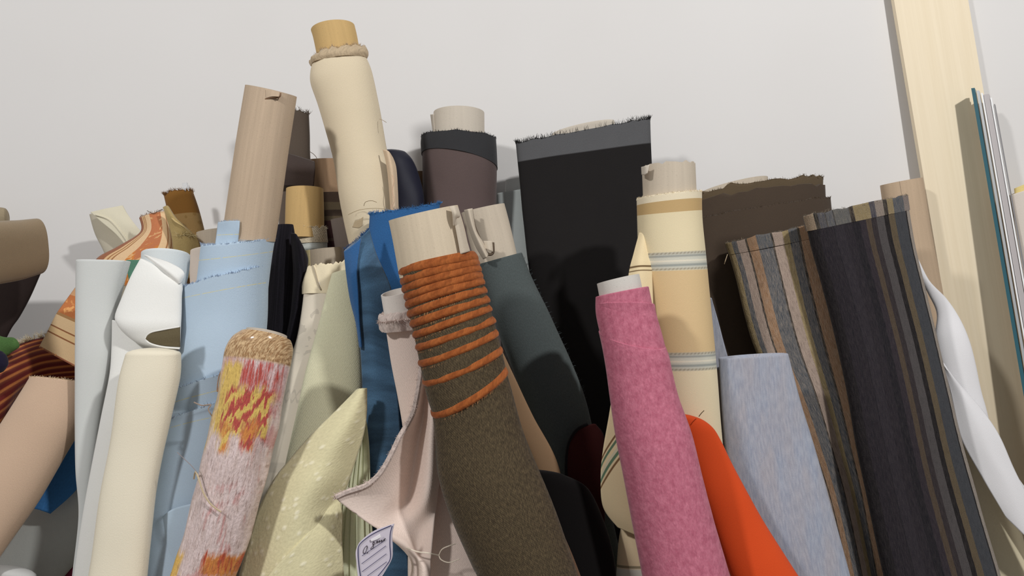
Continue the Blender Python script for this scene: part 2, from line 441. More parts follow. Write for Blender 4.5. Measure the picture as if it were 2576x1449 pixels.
T.loft('cloth', [(30, 852, 48, 876, 1.29), (18, 846, 34, 886, 1.285), (-10, 842, -6, 892, 1.28), (-80, 845, -80, 900, 1.28)], fab('green_cloth', C(92, 130, 74), .2, patch=60), floor=False, cap='round', wob=.003, wsc=60); T.done()
T = Roll('dark navy cloth ball at the left edge beneath the green cloth', name='cloth_bundle', cat='cloth')
T.loft('cloth', [(6, 885, 15, 925, 1.225), (-8, 878, -4, 938, 1.225), (-70, 876, -70, 946, 1.225)], fab('navy_knit', C(38, 36, 58)), floor=False, cap='round', wob=.002, wsc=50); T.done()

# ecru folded cloth
ecru = fab('ecru_cotton', C(214, 207, 185), .05)
ecru2 = fab('ecru_reverse', C(188, 180, 162), .05)
T = Roll('cream cotton cloth with a folded pointed corner behind the orange brocade')
T.loft('rolled_fabric', [(226, 540, 305, 528, 1.465), (240, 590, 340, 580, 1.465), (268, 650, 372, 640, 1.46), (300, 760, 420, 760, 1.47), (340, 1000, 450, 1000, 1.475)], ecru2, lean=(.08, -.06), ratio=.3, label='greyish reverse of the cotton')
T.sheet('folded_flap', [[(228, 534, 1.436), (262, 526, 1.436), (309, 517, 1.44)], [(252, 556, 1.432), (288, 545, 1.432), (322, 540, 1.436)], [(292, 590, 1.428), (318, 572, 1.428), (346, 572, 1.43)], [(322, 626, 1.428), (345, 606, 1.428), (372, 600, 1.43)]], ecru, th=.002)
T.cord('hem_ridge', [(240, 540, 1.431), (275, 553, 1.429), (305, 585, 1.426), (330, 622, 1.425)], .0016, ecru)
T.done()

# bronze brocade
bronze = fab('bronze_brocade', None, .10, pat=lambda b: b.mix(b.step(b.V, .056, .058), C(132, 92, 42), b.mix(b.step(b.voro((70, 70, 1)), .2, .25), C(146, 116, 70), C(160, 130, 84))), sheen=.3)
T = Roll('bronze brown brocade roll with fuzzy top edge left of the kraft tube')
T.loft('rolled_fabric', [(414, 492, 484, 482, 1.44, 6), (424, 540, 500, 530, 1.44), (436, 600, 518, 600, 1.44), (456, 700, 540, 700, 1.436), (500, 1000, 585, 1000, 1.425)], bronze, lean=(.03, -.13), ratio=.55, ex=2.5, rag=5)
T.topfray(fm(120, 82, 40), count=220, length=.007, spread=.7)
T.done()
T = Thing('plastic_clip', 'small clear plastic clip sticking up behind the bronze brocade roll', 'clip')
b = NB('clear_plastic'); b.put(b.b.inputs['Base Color'], (.93, .94, .96, 1)); b.b.inputs['Roughness'].default_value = .25; b.b.inputs['Transmission Weight'].default_value = .45
clear = b.m
T.box('prong', P(458, 461, 1.475), P(464, 500, 1.475), .009, .003, clear); T.box('prong', P(472, 466, 1.475), P(476, 500, 1.475), .002, .003, clear); T.done()
velv = fab('olive_velvet', C(166, 144, 96), .12, sheen=.5, weave=0)
T = Roll('olive gold velvet remnant folded over in front of the bronze brocade', name='velvet_remnant', cat='cloth')
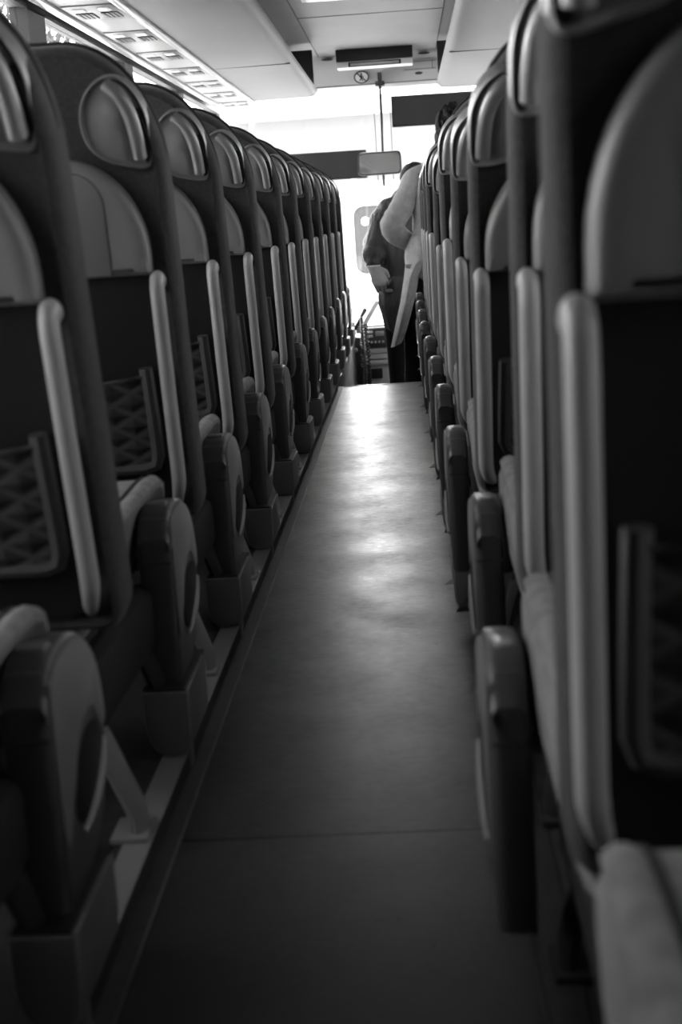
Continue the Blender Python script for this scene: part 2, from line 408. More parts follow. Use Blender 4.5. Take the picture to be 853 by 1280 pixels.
ordn = ['zeroth', 'first', 'second', 'third', 'fourth', 'fifth', 'sixth', 'seventh', 'eighth', 'ninth', 'tenth', 'eleventh', 'twelfth']
def set_recline(root, deg):
    for ch in root.children:
        if 'aisle' in ch.keys() and ch['aisle']: ch.rotation_euler = (math.radians(deg), 0, 0)
def side(sg, master, rows, label0, labeln, group):
    for i, (x, y, rec) in enumerate(rows):
        o = master if i == 0 else copy_tree(master)
        o.location = (x, y, 0); set_recline(o, rec)
        o['label'] = label0 if i == 0 else labeln(i, len(rows)-1); o['category'] = 'seat'; o['group'] = group
HBL = [1.035, 1.86, 2.625, 3.38, 4.14, 4.97, 5.70, 6.48, 7.23, 8.03, 8.80, 9.57]
RL = [11.5, 12.3, 8.8, 11, 12, 11, 12, 11, 12, 11, 11, 12]
rowsL = [(-.448, y, r) for y, r in zip(HBL, RL)]
seatL = make_seat(1, .43, -.028)
side(1, seatL, rowsL, 'coach seat at the lower left corner, only its cushion and lowered armrest in view',
     lambda i, n: ('last coach seat of the left-hand row, its dark back against the bright windscreen' if i == n else
                   '%s seat back from the camera in the left-hand row, grey panel and side handle' % ordn[i]), 'coach seats left of the aisle')
HBR = [.345, 1.065, 1.86]+[2.64+.79*k for k in range(8)]
RX = [.112, .120, .145, .124, .1195, .1145, .109, .100, .098, .098, .098]
RR = [11.5, 3, 12, 23, 24, 12, 25, 12, 12, 12, 12]
seatR = make_seat(-1, .33, -.062)
side(-1, seatR, list(zip(RX, HBR, RR)), 'coach seat at the lower right corner, only its pale cushion in view',
     lambda i, n: ('last coach seat of the right-hand row, beside the person in the coat' if i == n else
                   '%s seat back from the camera in the right-hand row, tall side handle and lowered armrest' % ordn[i]), 'coach seats right of the aisle')
def drop(root, part):
    for o in [c for c in root.children if c.name.split('.')[0] == part]:
        for ch in list(o.children): bpy.data.objects.remove(ch)
        bpy.data.objects.remove(o)
for o in [q for q in COL.objects if q.name.split('.')[0] == 'coach_seat' and q.location.x > 0]:
    if o.location.y < .5: drop(o, 'armrest')        # the nearest right-hand seat has its armrest folded away
    if o.location.y < 1.2: drop(o, 'side_bin')      # and the two nearest carry no side bin
for o in list(bpy.data.objects):
    if 'aisle' in o.keys(): del o['aisle']

# ------------------------------------------------------------------ shell
XL, XR, Y0, Y1 = -1.41, 1.10, -1.3, 11.55
YE = 7.82           # end of the raised aisle
ZP = -.30           # floor height the figures were measured for
ZL = -.376           # lower floor at the front
# floor: three sheets with hairline joints
mb = MB()
for a, b in [(Y0, 1.985), (1.988, 6.68), (6.684, YE)]:
    mb.box(-.389, .108, a, b, -.05, 0.0)
mb.box(-.389, .108, YE-.03, YE, ZL, -.051)
struct(mb.build('floor', 'floor'))
struct(MB().box(XL, XR, YE, Y1, ZL-.05, ZL).build('floor', 'floor'))
struct(MB().box(-.392, -.3885, Y0, YE, -.02, .0025).box(-.368, -.366, 6.684, YE, 0, .0012).box(-.345, -.343, 6.684, YE, 0, .0012).build('trim_1', 'joint'))
struct(MB().box(-.389, .108, YE-.012, YE+.004, -.012, .004, .002).build('trim_3', 'alu'))
for nm, a, b, t in [('left', XL, -.417, 1), ('right', .112, XR, -1)]:
    struct(MB().box(a, b, Y0, 10.6 if t > 0 else 9.2, ZL, .030).build('podium_%s' % nm, 'podium'))
    e0 = b if t > 0 else a
    struct(MB().box(min(e0, e0-t*.042), max(e0, e0-t*.042), Y0, 10.6 if t > 0 else 9.2, .0301, .0335, .001).build('trim_%d' % (4 if t > 0 else 5), 'legm' if t > 0 else 'podium'))
    if t > 0: struct(MB().box(e0, e0+.026, Y0, YE, -.03, .003).build('trim_6', 'podium'))
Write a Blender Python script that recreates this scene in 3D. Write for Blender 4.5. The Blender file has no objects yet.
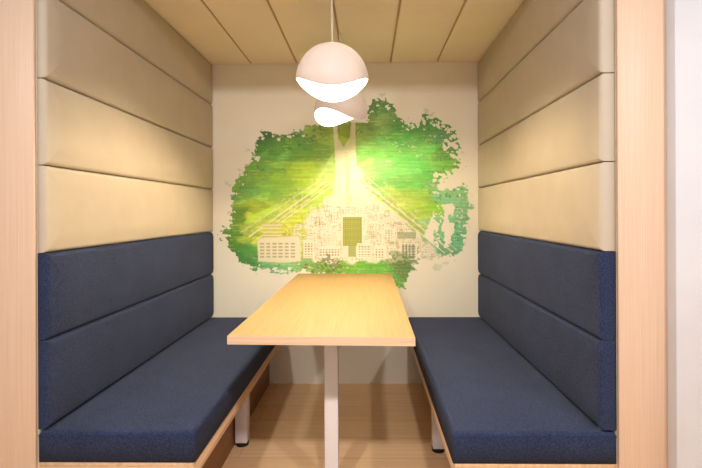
import bpy, bmesh, math, random
import numpy as np
from mathutils import Vector

C = bpy.context.scene.collection
S = bpy.context.scene
R = math.radians

# ------------------------------------------------------------------ camera
cd = bpy.data.cameras.new('camera')
cam = bpy.data.objects.new('camera', cd)
C.objects.link(cam)
cam.location = (0, 0, 1.135)
from mathutils import Matrix
cam.rotation_euler = (Matrix.Rotation(R(0.84), 3, 'Z') @ Matrix.Rotation(R(90), 3, 'X') @ Matrix.Rotation(R(-0.26), 3, 'Z')).to_euler()
cd.shift_x = -9.3 / 702
cd.sensor_width = 36
cd.lens = 36 * 460 / 702
cd.shift_y = -22 / 702
cd.clip_start = 0.02
S.camera = cam

# ------------------------------------------------------------------ world
w = bpy.data.worlds.new('world')
S.world = w
w.use_nodes = True
w.node_tree.nodes['Background'].inputs['Color'].default_value = (0.93, 0.95, 1.0, 1)
w.node_tree.nodes['Background'].inputs['Strength'].default_value = 0.27

# ------------------------------------------------------------------ corridor lamps and added fill
def area(name, loc, target, sx, sy, power, col, spread=180):
    l = bpy.data.lights.new(name, 'AREA')
    l.shape = 'RECTANGLE'
    l.size = sx
    l.size_y = sy
    l.energy = power
    l.color = col
    l.spread = R(spread)
    o = bpy.data.objects.new(name, l)
    C.objects.link(o)
    o.location = loc
    d = Vector(target) - Vector(loc)
    o.rotation_euler = d.to_track_quat('-Z', 'Y').to_euler()
    return o

for xx in (-0.79, 0.28, 1.35):
    area('corridor_downlight', (xx, -0.29, 2.3), (xx * .8, 1.5, 0.2), 0.10, 0.10, 10.0, (1.0, 0.93, 0.92), 125)
area('corridor_fill_light', (0.3, -2.6, 1.7), (-0.1, 2.0, 1.0), 3.0, 1.2, 9, (0.95, 0.95, 1.0))  # unseen soft fill, added to brighten the back wall; no window stands here
LAMP_POWER = 610.0
LAMP_COL = (1.0, 0.82, 0.54)

S.view_settings.view_transform = 'Standard'
S.view_settings.look = 'None'
S.view_settings.gamma = 1.0
S.view_settings.use_curve_mapping = False
S.view_settings.exposure = 0.50
S.cycles.max_bounces = 10
S.cycles.diffuse_bounces = 6

# ------------------------------------------------------------------ materials
def lin(c):
    return tuple(((x / 255) / 12.92 if x / 255 <= 0.04045 else ((x / 255 + 0.055) / 1.055) ** 2.4) for x in c)

def base_mat(name, col, rough=0.6, spec=0.4):
    m = bpy.data.materials.new(name)
    m.use_nodes = True
    b = m.node_tree.nodes['Principled BSDF']
    b.inputs['Base Color'].default_value = (*lin(col), 1)
    b.inputs['Roughness'].default_value = rough
    b.inputs['Specular IOR Level'].default_value = spec
    return m, m.node_tree, b

def coords(nt, scale):
    g = nt.nodes.new('ShaderNodeNewGeometry')
    mp = nt.nodes.new('ShaderNodeMapping')
    mp.inputs['Scale'].default_value = scale
    nt.links.new(g.outputs['Position'], mp.inputs['Vector'])
    return mp.outputs['Vector']

def noise(nt, vec, scale, detail=4, rough=0.55):
    n = nt.nodes.new('ShaderNodeTexNoise')
    n.inputs['Scale'].default_value = scale
    n.inputs['Detail'].default_value = detail
    n.inputs['Roughness'].default_value = rough
    nt.links.new(vec, n.inputs['Vector'])
    return n.outputs['Fac']

def ramp(nt, fac, stops):
    r = nt.nodes.new('ShaderNodeValToRGB')
    e = r.color_ramp.elements
    while len(e) < len(stops):
        e.new(0.5)
    for el, (p, c) in zip(e, stops):
        el.position = p
        el.color = (*lin(c), 1)
    nt.links.new(fac, r.inputs['Fac'])
    return r.outputs['Color']

def bump(nt, b, fac, strength, dist):
    n = nt.nodes.new('ShaderNodeBump')
    n.inputs['Strength'].default_value = strength
    n.inputs['Distance'].default_value = dist
    nt.links.new(fac, n.inputs['Height'])
    nt.links.new(n.outputs['Normal'], b.inputs['Normal'])

def wood(name, c0, c1, c2, stretch, rough=0.5, spec=0.35, scale=1.0):
    """straight-grained light timber; stretch = scale per axis, small along the grain"""
    m, nt, b = base_mat(name, c1, rough, spec)
    v = coords(nt, tuple(s * scale for s in stretch))
    f = noise(nt, v, 1.0, 6, 0.62)
    nt.links.new(ramp(nt, f, [(0.28, c0), (0.5, c1), (0.74, c2)]), b.inputs['Base Color'])
    bump(nt, b, f, 0.08, 0.002)
    return m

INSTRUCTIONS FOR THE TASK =
Restate each line from the start of the listing through the line bearing "wob=.002, wsc=50); T.done()" word for word. Drop the pictures.

FINAL RESULT =
Continue the Blender Python script for this scene: part 2, from line 441. More parts follow. Write for Blender 4.5. Measure the picture as if it were 2576x1449 pixels.
T.loft('cloth', [(30, 852, 48, 876, 1.29), (18, 846, 34, 886, 1.285), (-10, 842, -6, 892, 1.28), (-80, 845, -80, 900, 1.28)], fab('green_cloth', C(92, 130, 74), .2, patch=60), floor=False, cap='round', wob=.003, wsc=60); T.done()
T = Roll('dark navy cloth ball at the left edge beneath the green cloth', name='cloth_bundle', cat='cloth')
T.loft('cloth', [(6, 885, 15, 925, 1.225), (-8, 878, -4, 938, 1.225), (-70, 876, -70, 946, 1.225)], fab('navy_knit', C(38, 36, 58)), floor=False, cap='round', wob=.002, wsc=50); T.done()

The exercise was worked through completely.